Playing Devil's Advocate, though, and just speaking through the lens through which I grew up, I think there can be something in the books regarding essentially teaching young white readers the values of tolerance and so forth--like, I wonder if there would be anyway to do a study to see if there were young readers in the 60s onwards who, y'know, growing up white in all white households, for instance, saw Civil Rights issues and immediately thought of X-Men and said, Hey, oppressing people is wrong.

And then I also think it's under-discussed how, in the early 60s, you know, 18 years after the Holocaust, there's this comic about people being abused with the threat of being rounded up and sent to camps and so forth. Like, I'd love to know (in a not-creepy way, I hope) what it was like to read those stories but be the child of survivors.

So I decided to start watching the Wolverine and the X-Men cartoon this morning because Saturday, and I was particularly struck by the first episode where Wolverine saves a mixed race family from an exploding vehicle (of course), and then white onlookers report him to the Mutant Registration thingie, and the black father chooses to hide the unconscious Wolvie before the cops show up. I think that storytelling decision 1) visually brings up that specific history of oppression (or maybe not? I see it but would a ten year old say?) while 2) also showing "how far we've come"/how over time prejudices shift, and 3) a way to just inject POCs for the 21st century audience when, yeah, most of the main characters are white.

And I wonder how, as an author, it would work to develop a kid's show with this premise in this historical moment, with all the pressure to on the one hand be popular and sell stuff and on the other make something relevant for fans of the franchise (who DO have buy-in to that discussion of oppression and so forth).
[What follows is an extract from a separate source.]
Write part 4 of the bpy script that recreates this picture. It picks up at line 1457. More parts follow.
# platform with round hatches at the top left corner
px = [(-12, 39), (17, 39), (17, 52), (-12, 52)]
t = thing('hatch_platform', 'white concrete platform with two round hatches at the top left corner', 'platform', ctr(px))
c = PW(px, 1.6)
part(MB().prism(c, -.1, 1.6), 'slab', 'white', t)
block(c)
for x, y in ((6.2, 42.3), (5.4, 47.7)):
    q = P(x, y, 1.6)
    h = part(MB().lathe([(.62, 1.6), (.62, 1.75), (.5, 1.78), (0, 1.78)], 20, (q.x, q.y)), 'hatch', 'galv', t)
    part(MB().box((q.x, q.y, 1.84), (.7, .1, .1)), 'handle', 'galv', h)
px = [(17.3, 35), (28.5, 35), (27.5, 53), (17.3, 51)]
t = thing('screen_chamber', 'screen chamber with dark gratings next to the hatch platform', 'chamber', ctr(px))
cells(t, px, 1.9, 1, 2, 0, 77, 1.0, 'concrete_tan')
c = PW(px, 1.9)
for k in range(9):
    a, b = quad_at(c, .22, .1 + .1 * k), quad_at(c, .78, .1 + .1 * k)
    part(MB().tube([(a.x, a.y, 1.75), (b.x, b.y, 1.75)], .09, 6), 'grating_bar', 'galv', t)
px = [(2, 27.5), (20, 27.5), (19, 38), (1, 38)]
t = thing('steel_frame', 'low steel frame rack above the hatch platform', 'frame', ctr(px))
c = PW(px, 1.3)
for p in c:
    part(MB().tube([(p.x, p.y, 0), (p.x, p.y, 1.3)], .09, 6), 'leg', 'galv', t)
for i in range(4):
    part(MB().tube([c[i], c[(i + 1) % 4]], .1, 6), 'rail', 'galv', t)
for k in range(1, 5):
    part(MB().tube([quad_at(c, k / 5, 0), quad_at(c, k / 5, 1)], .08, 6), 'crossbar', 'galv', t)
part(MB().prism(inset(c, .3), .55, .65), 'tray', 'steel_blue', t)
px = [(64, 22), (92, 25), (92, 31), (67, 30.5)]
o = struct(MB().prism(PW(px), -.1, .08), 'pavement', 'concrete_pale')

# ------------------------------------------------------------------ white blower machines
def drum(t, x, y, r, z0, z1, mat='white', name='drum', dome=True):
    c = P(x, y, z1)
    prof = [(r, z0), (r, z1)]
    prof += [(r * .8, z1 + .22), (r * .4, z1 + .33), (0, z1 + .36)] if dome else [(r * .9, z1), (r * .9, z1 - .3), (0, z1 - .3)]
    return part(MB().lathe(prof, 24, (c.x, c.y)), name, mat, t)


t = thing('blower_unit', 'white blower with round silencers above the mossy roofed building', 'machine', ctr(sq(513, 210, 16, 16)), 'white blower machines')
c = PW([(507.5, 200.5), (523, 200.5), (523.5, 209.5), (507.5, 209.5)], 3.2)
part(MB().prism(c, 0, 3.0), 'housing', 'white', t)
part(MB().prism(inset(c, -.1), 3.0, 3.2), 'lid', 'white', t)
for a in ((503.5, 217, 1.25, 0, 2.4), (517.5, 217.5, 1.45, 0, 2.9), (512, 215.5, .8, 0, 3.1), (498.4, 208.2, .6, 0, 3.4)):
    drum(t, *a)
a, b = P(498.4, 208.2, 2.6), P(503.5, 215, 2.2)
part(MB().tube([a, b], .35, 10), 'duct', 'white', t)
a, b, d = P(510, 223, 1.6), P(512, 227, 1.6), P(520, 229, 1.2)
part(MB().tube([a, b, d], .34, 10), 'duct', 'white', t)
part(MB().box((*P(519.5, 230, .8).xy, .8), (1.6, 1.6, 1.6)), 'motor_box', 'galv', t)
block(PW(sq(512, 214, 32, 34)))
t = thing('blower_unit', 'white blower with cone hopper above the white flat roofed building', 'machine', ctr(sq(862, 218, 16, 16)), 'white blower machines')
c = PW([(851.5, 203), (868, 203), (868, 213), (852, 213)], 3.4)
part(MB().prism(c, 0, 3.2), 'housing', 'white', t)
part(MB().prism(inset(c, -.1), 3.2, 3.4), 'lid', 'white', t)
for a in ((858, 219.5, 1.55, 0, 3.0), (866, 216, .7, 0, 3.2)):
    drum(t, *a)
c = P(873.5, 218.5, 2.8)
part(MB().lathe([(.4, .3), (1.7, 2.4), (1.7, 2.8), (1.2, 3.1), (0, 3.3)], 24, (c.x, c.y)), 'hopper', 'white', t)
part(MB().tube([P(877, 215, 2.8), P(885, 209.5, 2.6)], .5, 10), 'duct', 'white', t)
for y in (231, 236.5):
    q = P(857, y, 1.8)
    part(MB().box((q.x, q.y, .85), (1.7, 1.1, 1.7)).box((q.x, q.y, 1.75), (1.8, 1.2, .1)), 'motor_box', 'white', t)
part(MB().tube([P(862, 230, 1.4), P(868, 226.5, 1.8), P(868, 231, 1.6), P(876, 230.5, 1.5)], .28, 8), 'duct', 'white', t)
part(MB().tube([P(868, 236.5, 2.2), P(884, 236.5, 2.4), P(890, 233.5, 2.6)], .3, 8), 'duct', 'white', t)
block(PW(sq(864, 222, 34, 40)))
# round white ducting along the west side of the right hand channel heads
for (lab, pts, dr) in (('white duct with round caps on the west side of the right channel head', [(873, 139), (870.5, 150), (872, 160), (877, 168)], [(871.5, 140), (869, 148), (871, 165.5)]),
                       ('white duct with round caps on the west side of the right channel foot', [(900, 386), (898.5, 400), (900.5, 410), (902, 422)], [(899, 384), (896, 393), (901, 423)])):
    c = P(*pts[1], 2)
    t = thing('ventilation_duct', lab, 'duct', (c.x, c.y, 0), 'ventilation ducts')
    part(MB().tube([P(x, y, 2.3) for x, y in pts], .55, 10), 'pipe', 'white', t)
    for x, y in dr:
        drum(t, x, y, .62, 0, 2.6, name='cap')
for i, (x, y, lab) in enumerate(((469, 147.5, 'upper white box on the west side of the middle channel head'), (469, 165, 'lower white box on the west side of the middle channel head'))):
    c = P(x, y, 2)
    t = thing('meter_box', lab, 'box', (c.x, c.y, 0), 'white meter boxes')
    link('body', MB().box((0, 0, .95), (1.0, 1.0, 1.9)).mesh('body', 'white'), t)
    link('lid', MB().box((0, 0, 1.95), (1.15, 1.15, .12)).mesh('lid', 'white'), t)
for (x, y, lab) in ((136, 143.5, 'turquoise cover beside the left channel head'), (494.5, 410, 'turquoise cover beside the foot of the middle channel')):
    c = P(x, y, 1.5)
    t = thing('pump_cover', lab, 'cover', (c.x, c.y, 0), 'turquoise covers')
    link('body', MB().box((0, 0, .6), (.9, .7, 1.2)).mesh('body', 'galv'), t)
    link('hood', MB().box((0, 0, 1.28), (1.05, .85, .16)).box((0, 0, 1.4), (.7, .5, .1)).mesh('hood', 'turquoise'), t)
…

Oy.

Sideways, the main baddie in the first ep is a racially ambiguous guy with tan skin, bald head, and mustache, with all-white flunkies.

The second ep is playing right now and one of the plot threads is Warren/Angel not being a formal member of the team because his father is anti-mutant even though his son is a mutant, and will cut him off if he "comes out." Warren therefore has access to tons of money to help mutants while having to bite his tongue on his father's prejudice. Which.

Anyway, so many thinky thoughts, going in circles.